Self-consistent electron-THF cross sections derived using data-driven swarm analysis with a neural network model

TL;DR

This paper refines electron-THF cross sections using a neural network to analyze swarm data, improving accuracy and self-consistency for electron transport modeling in gaseous THF.

Contribution

It introduces a data-driven neural network approach to derive self-consistent electron-THF cross sections from swarm measurements, enhancing previous models.

Findings

Refined cross sections show improved agreement with experimental swarm data.

Neural network effectively solves the inverse problem for cross section determination.

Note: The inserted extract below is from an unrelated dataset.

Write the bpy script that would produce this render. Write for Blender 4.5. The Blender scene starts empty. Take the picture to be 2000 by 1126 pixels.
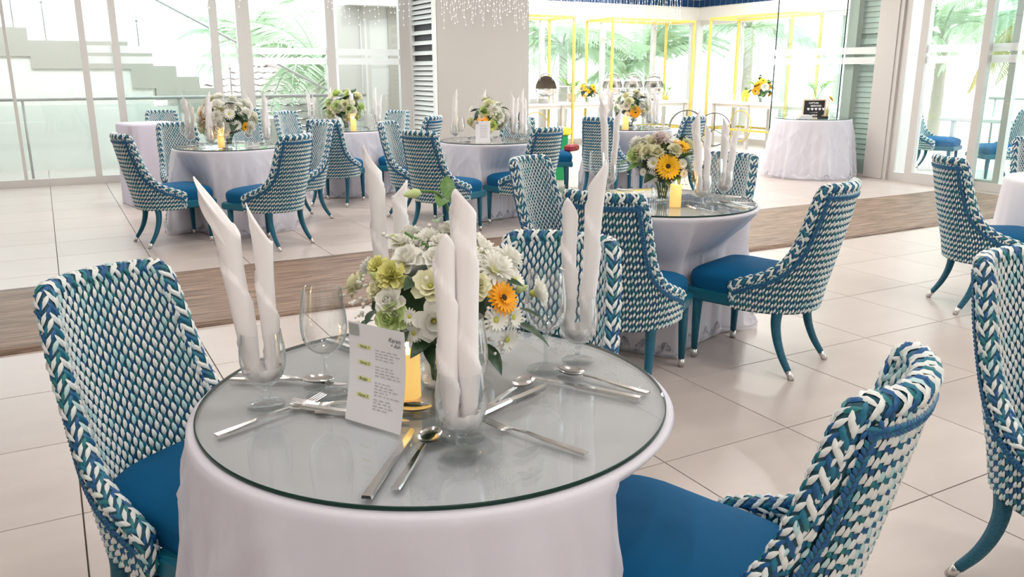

Enhanced model supports better simulation of electron transport in THF.

Abstract

We present a set of self-consistent cross sections for electron transport in gaseous tetrahydrofuran (THF), that refines the set published in our previous study [J. de Urquijo et al., J. Chem. Phys. 151, 054309 (2019)] by proposing modifications to the quasielastic momentum transfer, neutral dissociation, ionisation and electron attachment cross sections. These adjustments are made through the analysis of pulsed-Townsend swarm transport coefficients, for electron transport in pure THF and in mixtures of THF with argon. To automate this analysis, we employ a neural network model that is trained to solve this inverse swarm problem for realistic cross sections from the LXCat project. The accuracy, completeness and self-consistency of the proposed refined THF cross section set is assessed by comparing the analysed swarm transport coefficient measurements to those simulated via the numerical solution of Boltzmann's equation.